A 7 Day Multiwavelength Flare Campaign on AU Mic. IV: Quiescent Gyrosynchrotron and Gyroresonance Radiation from 12 to 25 GHz

TL;DR

AU Mic's quiescent radio emission in the 12–25 GHz range is dissected using five days of simultaneous VLA Ku-band and ATCA K-band observations. The integrated spectra are best described by a two-component model, with a falling gyrosynchrotron component ($α = -0.88 \pm 0.10$) and a flat component ($C = 0.64 \pm 0.14$ mJy); a purely thermal free-free origin is inconsistent with mass-loss constraints, favoring an optically thick gyroresonance origin from multiple regions. Time-resolved analysis shows day-to-day variability in spectral indices and modest circular polarization, implying a distributed magnetically active population rather than a single flare. Electron-kinetic-energy-rate estimates for the gyrosynchrotron component, across plausible magnetic fields ($B \sim 10^2$–$3\times10^3$ G), suggest long-duration energy budgets comparable to flares, consistent with sustained magnetic reconnection and particle trapping.
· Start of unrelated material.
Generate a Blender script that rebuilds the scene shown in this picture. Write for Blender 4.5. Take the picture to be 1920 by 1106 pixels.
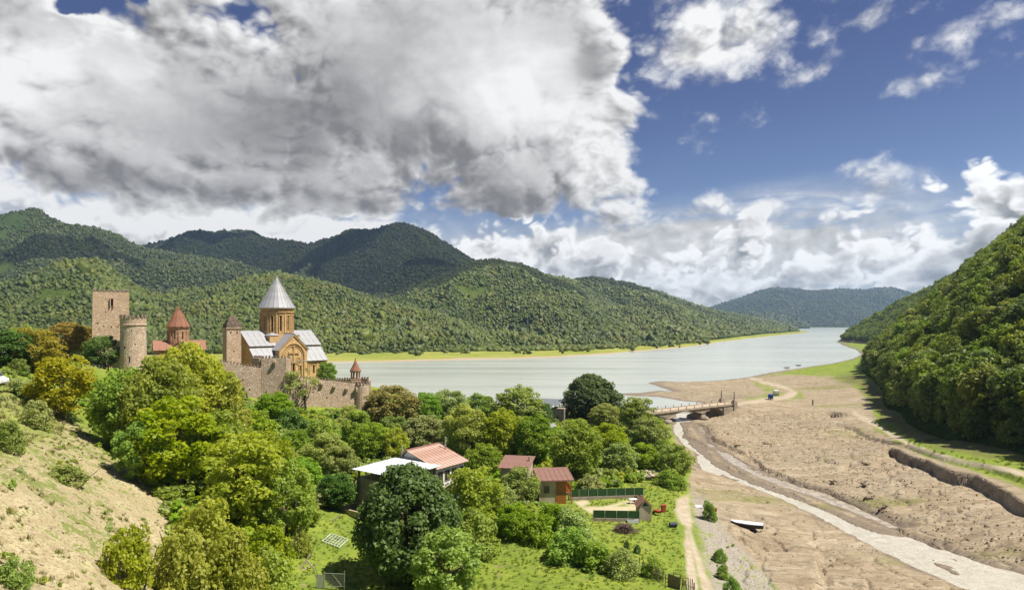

These findings constrain the magnetic topology, particle acceleration, and wind properties of AU Mic, with implications for exoplanet space weather and the broader behavior of active M dwarfs, and they underscore the need for broader-band, simultaneous observations to map high-frequency quiescent emission.

Abstract

We present an analysis of the radio quiescent data from a multiwavelength campaign of the active M-dwarf flare star AU Mic (dM1e) that occurred in October 2018. Using Ku-band data (12 to 18 GHz) from the Very Large Array and K-band data (17 to 25 GHz) from the Australia Telescope Compact Array, we find that the quiescent spectrum can be decomposed into two components: one falling with frequency and one that remains flat. The flat component has a relatively steady flux density of 0.64 $\pm$ 0.14 mJy. The falling component varies in strength, but exhibits a spectral index of $α$ = $-0.88 \pm 0.10$. The falling component is thus consistent with nonthermal, optically thin gyrosynchrotron radiation with a corresponding power-law index similar to flares from AU Mic. While a flat component may arise from thermal, optically thin free-free emission, the observed flux density and inferred mass-loss rate are both too large compared to previous stellar wind and X-ray emission theory and models, necessitating an alternative explanation. This flat component instead matches well with an optically thick gyroresonance component integrated over multiple source regions such that the composite spectra are reasonably flat. The persistence of these components across the rotational period suggests multiple source regions, which may help explain changes in flux density and persistent high-energy electrons.

Figures (4)

• Figure 1: Top: Light curves for the VLA and ATCA are shown, in bins of 1 minute (1 m) and 5 minutes (5 m), respectively. Flares and periods of high noise due to weather effects are grayed out and not used in calculations. The rotational modulation extrapolated from the temporally nearest TESS Sector is shown in yellow Ikuta2023. Bottom: Circular polarization fraction of the VLA data is displayed against the TESS rotational modulation. The gray dashed line marks $\pi_c = 0$.
• Figure 2: Radio spectra integrated over all quiescent times. The VLA Ku-band wideband and the 2 ATCA K-band subbands are split evenly between 4 frequency ranges each.
• Figure 3: Best-fit coronal heating model of thermal free-free emission Cranmer2013 compared to past VLA Cox1985White1994Leto2000 and ALMA MacGregor2013 data. The thin solid line marks the coronal heating model limit where $\dot{M}$ rises above $10^{-8} \, M_{\odot}$ yr$^{-1}$. Spectra from Figure \ref{['fig:FigQuiescentAll']} are plotted in red. Cross markers indicate upper limits.
• Figure 4: Estimated electron kinetic energy rates ($E_\text{KE}(t)$) from the gyrosynchrotron component of the quiescent light curve. Various magnetic field strengths ($B$) are tested within a plausible range for M-dwarf atmospheres.